I think if you did it right and maybe dedicated one cabinet to each:
1. driving games
2. fighting games
3. retro games with less than 3 buttons (donkey kong, pac-man)
4. trackball games (missle command, crystal castles, marble madness)
5. spinner games (tempest, arkanoid, tron)
you would be in good shape. I don't need to play on real hardware because the frame rate is truer. I don't need the real shaped cabinet it was in originally, I don't need to see the marquee for that game (though I have seen videos where the marquee was an LCD that changed with game selection):
Quoted from DngrWillRobinson:I actually thought what I was playing was the actual same game (same software) as the original on my 60 in 1, I assume you are telling me that's not the case? If it's a copy, it's pretty good
60-in-1 are typically remakes (IE they reprogrammed it from scratch), so yes it's not an exact copy.

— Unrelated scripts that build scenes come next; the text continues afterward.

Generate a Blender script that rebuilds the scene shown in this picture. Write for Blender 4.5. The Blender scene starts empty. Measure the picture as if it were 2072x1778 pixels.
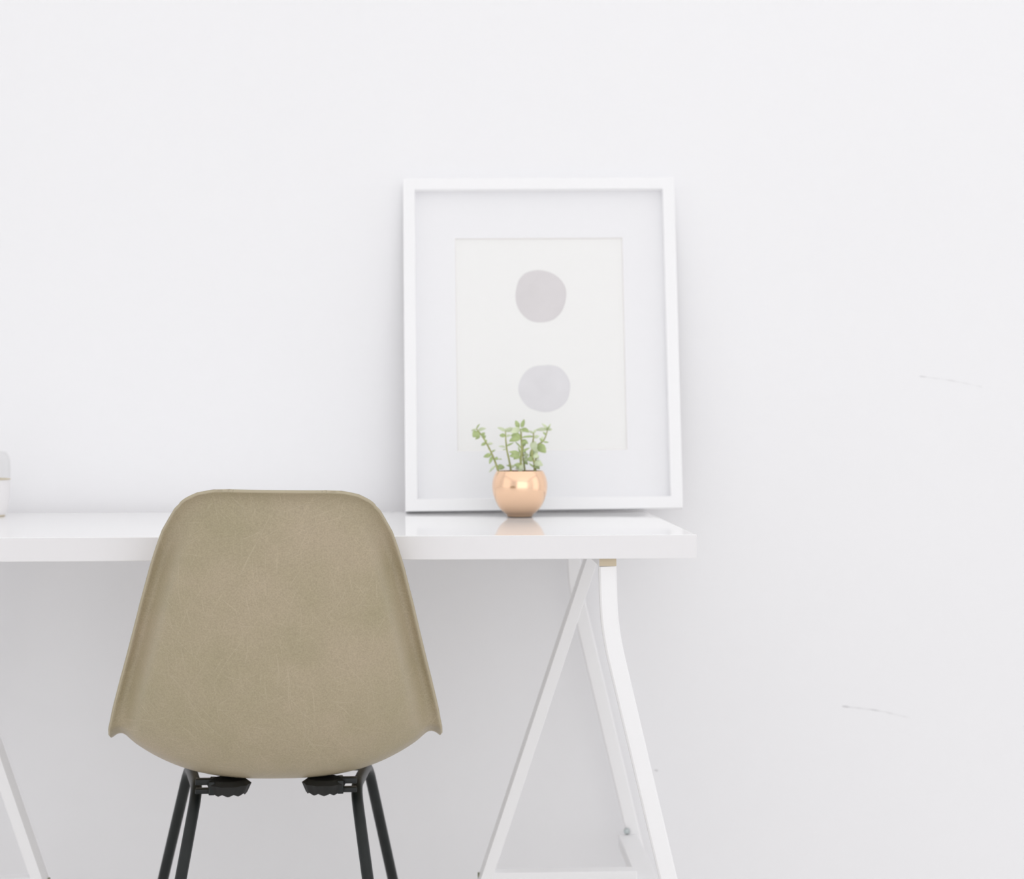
import bpy, bmesh, math, random
import numpy as np
from mathutils import Vector, Matrix

random.seed(7)
SC = bpy.context.scene
COL = SC.collection

# ------------------------------------------------------------------ camera
cam_d = bpy.data.cameras.new('camera')
cam_d.sensor_fit = 'HORIZONTAL'
cam_d.sensor_width = 36.0
cam_d.lens = 3280.0 / 2072.0 * 36.0
cam_d.clip_start = 0.05
cam_d.dof.use_dof = True
cam_d.dof.focus_distance = 2.05
cam_d.dof.aperture_fstop = 5.0
cam = bpy.data.objects.new('camera', cam_d)
COL.objects.link(cam)
cam.matrix_world = (Matrix.Translation((0, -2.80, 0.8897)) @ Matrix.Rotation(-0.03816, 4, 'Z')
                    @ Matrix.Rotation(math.pi / 2 - 0.01009, 4, 'X') @ Matrix.Rotation(-0.00175, 4, 'Z'))
SC.camera = cam

# ------------------------------------------------------------------ light
world = bpy.data.worlds.new('daylight')
SC.world = world
world.use_nodes = True
bg = world.node_tree.nodes['Background']
bg.inputs[0].default_value = (0.98, 0.985, 1.0, 1)
bg.inputs[1].default_value = 0.95


def area(name, loc, rot, sx, sy, power, col):
    d = bpy.data.lights.new(name, 'AREA')
    d.shape = 'RECTANGLE'
    d.size, d.size_y = sx, sy
    d.energy = power
    d.color = col
    o = bpy.data.objects.new(name, d)
    o.location = loc
    o.rotation_euler = rot
    COL.objects.link(o)
    return o


RX0, RX1, RY0, RY1, RH = -3.0, 3.4, -5.6, -0.012, 3.0      # room
area('window_daylight', (1.0, RY0 + 0.04, 1.425), (math.radians(90), 0, 0), 4.4, 2.65, 34, (0.992, 0.992, 0.988))
area('side_window_daylight', (RX1 - 0.04, -1.6, 1.425), (math.radians(90), 0, math.radians(90)), 1.8, 2.65, 8, (0.992, 0.992, 0.988))
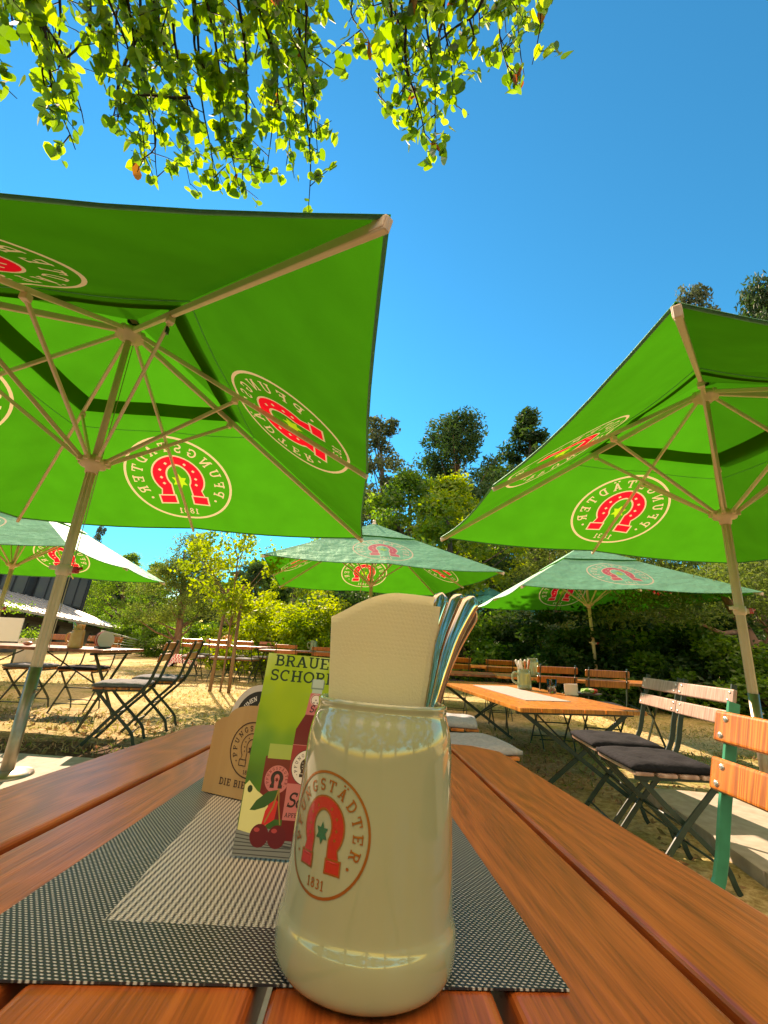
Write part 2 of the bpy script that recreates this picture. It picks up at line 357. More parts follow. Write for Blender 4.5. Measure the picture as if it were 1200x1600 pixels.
    if c == 'H': st([(.2, 0), (.2, 1)]); st([(.72, 0), (.72, 1)]); st([(.2, .5), (.72, .5)], .13); [sf(a, b, y) for a, b in ((.04, .38), (.54, .9)) for y in (0, .89)]; return .92, P
    if c == 'K': st([(.2, 0), (.2, 1)]); sf(.04, .38, 0); sf(.04, .38, .89); st([(.2, .4), (.7, .95)], .14); st([(.38, .55), (.74, .05)]); sf(.58, .9, 0); sf(.55, .86, .89); return .88, P
    if c == 'I': st([(.22, 0), (.22, 1)]); sf(.04, .4, 0); sf(.04, .4, .89); return .46, P
    if c == '1': st([(.25, 0), (.25, 1)], .15); sf(.05, .45, 0); st([(.05, .78), (.25, .95)], .1); return .5, P
    if c == '8': st(arcp(.3, .75, .18, .19, 0, 360, 16), .13); st(arcp(.3, .28, .22, .22, 0, 360, 16), .13); return .62, P
    if c == '3': st(arcp(.28, .75, .2, .19, 150, -90, 12), .13); st(arcp(.28, .28, .22, .22, 90, -150, 12), .13); return .6, P
    if c == '-': P.append(quad(.1, .42, .4, .55)); return .5, P
    if c == '.': P.append(ell(.15, .1, .1, n=8)); return .3, P
    # small script letters for the bottle label
    if c == 'c': st(arcp(.28, .3, .2, .27, 50, 320, 12), .12); return .5, P
    if c == 'h': st([(.1, 0), (.1, 1.05)], .12); st([(.1, .35)]+arcp(.29, .38, .19, .2, 170, 0, 8)+[(.48, 0)], .11); return .6, P
    if c == 'o': st(arcp(.27, .3, .2, .27, 0, 360, 16), .12); return .56, P
    if c == 'r': st([(.1, 0), (.1, .6)], .12); st([(.1, .35)]+arcp(.26, .4, .14, .18, 170, 50, 6), .11); return .42, P
    if c == 'l': st([(.14, 0), (.14, 1.05)], .12); return .3, P
    if c == 'e': st([(.08, .32), (.46, .32)]+arcp(.27, .3, .2, .27, 5, 310, 14), .1); return .56, P
    return .4, P
def text_line(s, x, y, h, key, shear=0, align='l', track=.08, sx=1.0):
    G = [glyph(c) for c in s]; W = sum(g[0]+track for g in G)*h*sx
    if align == 'c': x -= W/2
    out = []
    for wd, P in G:
        for p in P: out.append(([(x+(a+shear*b)*h*sx, y+b*h) for a, b in p], key))
        x += (wd+track)*h*sx
    return out
def text_arc(s, r, h, a0, a1, key, inward=False):
    """letters spread on a circle from angle a0 to a1 (deg); feet towards the centre (or away when inward)"""
    G = [glyph(c) for c in s]; out = []
    tot = sum(g[0] for g in G); ext = R_(a1-a0)*(r+h/2); gap = (abs(ext)-tot*h)/(len(G)-1)
    pos = 0; sgn = 1 if a1 > a0 else -1
    for wd, P in G:
        for p in P:
            q = []
            for a, b in p:
                s_ = pos+a*h
                th = R_(a0)+sgn*s_/(r+h/2)
                rad = (r+h-b*h) if inward else (r+b*h)
                q.append((rad*math.cos(th), rad*math.sin(th)))
            out.append((q, key))
        pos += wd*h+gap
    return out
def emblem(ring='cream', letter='cream', shoe='red', edge='cream', star='star', base=None, lines=False, simple=False):
    """round brewery emblem, radius 1, horseshoe opening downwards"""
    A = []
    A.append((ell(0, 0, 1, n=56), ring)); A.append((ell(0, 0, .955, n=56), base))
    A += text_arc('PFUNGSTÄDTER', .665, .20, 205, -25, letter)
    for a in (216, -36): A.append((ell(.76*math.cos(R_(a)), .76*math.sin(R_(a)), .028, n=8), letter))
    A += text_line('1831', 0, -.86, .15, letter, align='c', track=.14)
    def U(o, y0):            # outline of the shoe grown by o
        ro, ri = .47+o, .235-o; cy = .08
        outer = [(ro*math.cos(R_(a)), cy+ro*1.02*math.sin(R_(a))) for a in np.linspace(-38, 218, 26)]
        inner = [(ri*math.cos(R_(a)), cy+ri*1.3*math.sin(R_(a))) for a in np.linspace(218, -38, 20)]
        xo, xi = .415+o, .20-o
        return [(xi, y0-o)]+[(xo, y0-o)]+outer+[(-xo, y0-o), (-xi, y0-o)]+inner
    A.append((U(.03, -.40), edge)); A.append((U(0 if not lines else -.005, -.40), shoe))
    for s in (-1, 1):        # toe blocks
        x0, x1 = sorted((s*.175, s*.455))
        A.append((quad(x0-.03, -.60, x1+.03, -.36), edge)); A.append((quad(x0, -.57, x1, -.39), shoe))
    for s in (-1, 1):
        for a in (60, 28, -2, -26):
            th = R_(a); cx, cy = s*.35*math.cos(th), .08+.36*math.sin(th)
            if a < 0: cx = s*(.325+.02*a/26)
            A.append((ell(cx, cy, .033, n=4), edge))
    st = []
    for i in range(12):
        rr = .155 if i % 2 == 0 else .085
        st.append((rr*math.cos(PI/2+i*PI/6), -.02+rr*1.15*math.sin(PI/2+i*PI/6)))
    A.append((st, star))
    return A
def xf(A, cx, cy, s, sy=None, rot=0, shear=0):
    sy = sy or s; c, n = math.cos(rot), math.sin(rot)
    return [([(cx+(x*s*c-y*sy*n)+shear*y, cy+(x*s*n+y*sy*c)) for x, y in p], k) for p, k in A]
def art_mesh(name, A, mats, mapf, parent, drop=(None,), extra=()):
    """triangulate the artwork and lay it on a surface through mapf(x,y)->xyz"""
    V, T = art(A, extra)
    keys = list(mats); fs = []; mi = []
    for f, k in T:
        if k in drop: continue
        fs.append(f); mi.append(keys.index(k))
    used = sorted({i for f in fs for i in f}); mp = {u: i for i, u in enumerate(used)}
    return obj(name, [mapf(V[i].x, V[i].y) for i in used], [[mp[i] for i in f] for f in fs], [mats[k] for k in keys], parent, mi)

# ------------------------------------------------------------------ directions used to survey the place
def ray(x, y): return (_r*(x-600) - _u*(y-800) + _f*FPX).normalized()
def pz(x, y, z): d = ray(x, y); return CAM + d*((z-CZ)/d.z)
def py_(x, y, Y): d = ray(x, y); return CAM + d*(Y/d.y)
def gz(x, y=0): return .03 - .018*max(-3, min(3, x))
# the table's own frame: it stands a little out of level
HT = .175
nT = Vector((math.tan(R_(2.25)), math.tan(R_(3.14)), 1)).normalized()
yT = ray(571, 1048); yT = (yT - nT*yT.dot(nT)).normalized(); xT = yT.cross(nT)
OT = CAM - nT*HT
MT = Matrix(((xT.x, yT.x, nT.x, OT.x), (xT.y, yT.y, nT.y, OT.y), (xT.z, yT.z, nT.z, OT.z), (0, 0, 0, 1)))
def onT(o, x, y, z=0, rz=0, rx=0):
    o.matrix_world = MT @ Matrix.Translation((x, y, z)) @ Matrix.Rotation(rz, 4, 'Z') @ Matrix.Rotation(rx, 4, 'X'); return o

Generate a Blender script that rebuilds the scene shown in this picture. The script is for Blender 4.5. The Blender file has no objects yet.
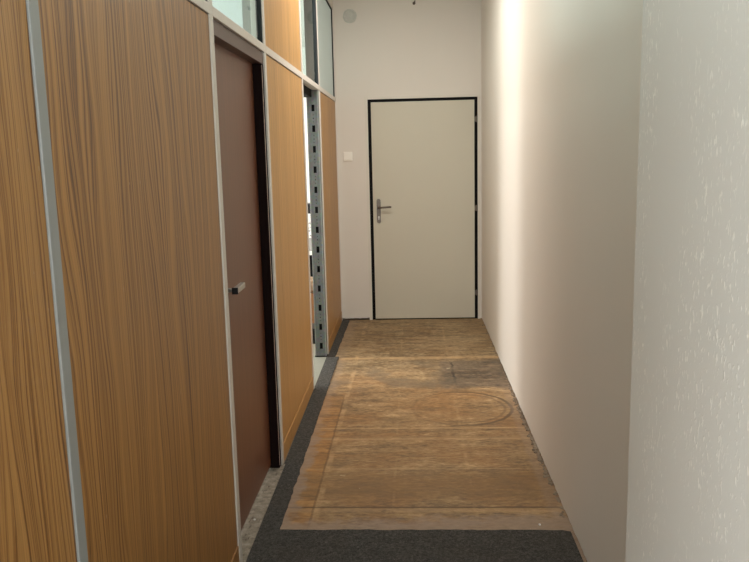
import bpy, bmesh, math, random
from mathutils import Vector, Matrix, noise as mnoise
random.seed(7)
C = bpy.context.scene.collection
SC = bpy.context.scene

# ------------------------------------------------------------------ node helpers
class NT:
    def __init__(s, name):
        m = bpy.data.materials.new(name); m.use_nodes = True
        s.m = m; s.t = m.node_tree; s.n = s.t.nodes; s.l = s.t.links
        s.b = s.n['Principled BSDF']; s.out = s.n['Material Output']
        s._xyz = None; s._co = None
    def put(s, sock, v):
        if v is None: return
        if isinstance(v, bpy.types.NodeSocket): s.l.new(v, sock)
        elif isinstance(v, (tuple, list)) and sock.type == 'RGBA': sock.default_value = (*v[:3], 1)
        else: sock.default_value = v
    def co(s):
        if s._co is None: s._co = s.n.new('ShaderNodeTexCoord').outputs['Object']
        return s._co
    def xyz(s):
        if s._xyz is None:
            q = s.n.new('ShaderNodeSeparateXYZ'); s.l.new(s.co(), q.inputs[0]); s._xyz = q.outputs
        return s._xyz
    def math(s, op, a, b=None, c=None, clamp=False):
        q = s.n.new('ShaderNodeMath'); q.operation = op; q.use_clamp = clamp
        s.put(q.inputs[0], a)
        if b is not None: s.put(q.inputs[1], b)
        if c is not None: s.put(q.inputs[2], c)
        return q.outputs[0]
    def vec(s, x, y, z):
        q = s.n.new('ShaderNodeCombineXYZ')
        for i, v in enumerate((x, y, z)): s.put(q.inputs[i], v)
        return q.outputs[0]
    def scaled(s, sx, sy, sz, off=(0, 0, 0)):
        q = s.n.new('ShaderNodeMapping'); s.l.new(s.co(), q.inputs[0])
        q.inputs['Scale'].default_value = (sx, sy, sz); q.inputs['Location'].default_value = off
        return q.outputs[0]
    def noise(s, vec=None, scale=1, detail=4, rough=.55, dist=0):
        q = s.n.new('ShaderNodeTexNoise'); s.l.new(vec if vec is not None else s.co(), q.inputs['Vector'])
        q.inputs['Scale'].default_value = scale; q.inputs['Detail'].default_value = detail
        q.inputs['Roughness'].default_value = rough; q.inputs['Distortion'].default_value = dist
        return q.outputs['Fac']
    def ss(s, x, a, b, lo=0., hi=1.):
        q = s.n.new('ShaderNodeMapRange'); q.interpolation_type = 'SMOOTHSTEP'
        s.put(q.inputs[0], x); q.inputs[1].default_value = a; q.inputs[2].default_value = b
        q.inputs[3].default_value = lo; q.inputs[4].default_value = hi
        return q.outputs[0]
    def mix(s, f, a, b, mode='MIX'):
        q = s.n.new('ShaderNodeMix'); q.data_type = 'RGBA'; q.blend_type = mode
        s.put(q.inputs['Factor'], f); s.put(q.inputs['A'], a); s.put(q.inputs['B'], b)
        return q.outputs['Result']
    def ramp(s, f, stops):
        q = s.n.new('ShaderNodeValToRGB'); r = q.color_ramp
        while len(r.elements) < len(stops): r.elements.new(.5)
        for e, (p, c) in zip(r.elements, stops): e.position = p; e.color = (*c, 1)
        s.put(q.inputs[0], f); return q.outputs[0]
    def bump(s, h, strength=.3, dist=.002):
        q = s.n.new('ShaderNodeBump'); q.inputs['Strength'].default_value = strength
        q.inputs['Distance'].default_value = dist; s.l.new(h, q.inputs['Height'])
        s.l.new(q.outputs[0], s.b.inputs['Normal'])
    def fin(s, col=None, rough=None, metal=None, spec=None):
        s.put(s.b.inputs['Base Color'], col); s.put(s.b.inputs['Roughness'], rough)
        s.put(s.b.inputs['Metallic'], metal); s.put(s.b.inputs['Specular IOR Level'], spec)
        return s.m
def srgb(r, g, b):
    return tuple(((c/255)/12.92 if c/255 <= .04045 else ((c/255+.055)/1.055)**2.4) for c in (r, g, b))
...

Probably also how they legally get away with selling those boards without the companies coming after them (MAME is a grey area, and a company selling cabinets in california busted for it).
Mame is running the original roms that were extracted from the boards. So the graphics, sounds, and code are identical. But because they are running a simulation of the original CPU, there is usually a minor difference in speed (hence above saying how double dragon no longer slows down or has sprite flicker). Double dragon (and golden axe and altered beast for that matter) was pushing the limits of the CPU at the time. Most people don't care, or can even notice. If you're trying to set a world record for a classic game, they only allow it to be played on original hardware so it's a level playing ground.
Here's the other thing with Emulated games. So long as you aren't playing 3d games, you don't need a giant desktop tower sitting inside your cabinet (even though older desktops are dirt cheap or free). The raspberry pi3 is barely bigger than your palm, and runs on less than 12watts. Get yourself an efficient LED monitor that uses 25 watts and you have a rig that uses less power than a lightbulb (and won't heat up your gameroom).
On that note, there are pi clones like the ODROID that feature better CPU's and video to run early 3d games:
Quoted from tamoore:Because they're somewhat easy to emulate, I've tried to only keep video games in the arcade that have special controls or monitors that can't be emulated well
Video collection:
SEGA Turbo
Atari Pole Position
SEGA Daytona USA Twin.
Couldn't one cabinet with a steering wheel, gas/brake pedal, and hi/low shifter pretty much cover these 3 games? Of course I don't know the logistics of getting variable gas/brake pedals working in MAME.
Quoted from orangegsx:Finally got this thing working
One of my favorite games as a teen. Loved it so much I bought it on the atari lynx portable. Thankfully my local arcade has this title.
"harumph harra harra harr harrr... nice work!"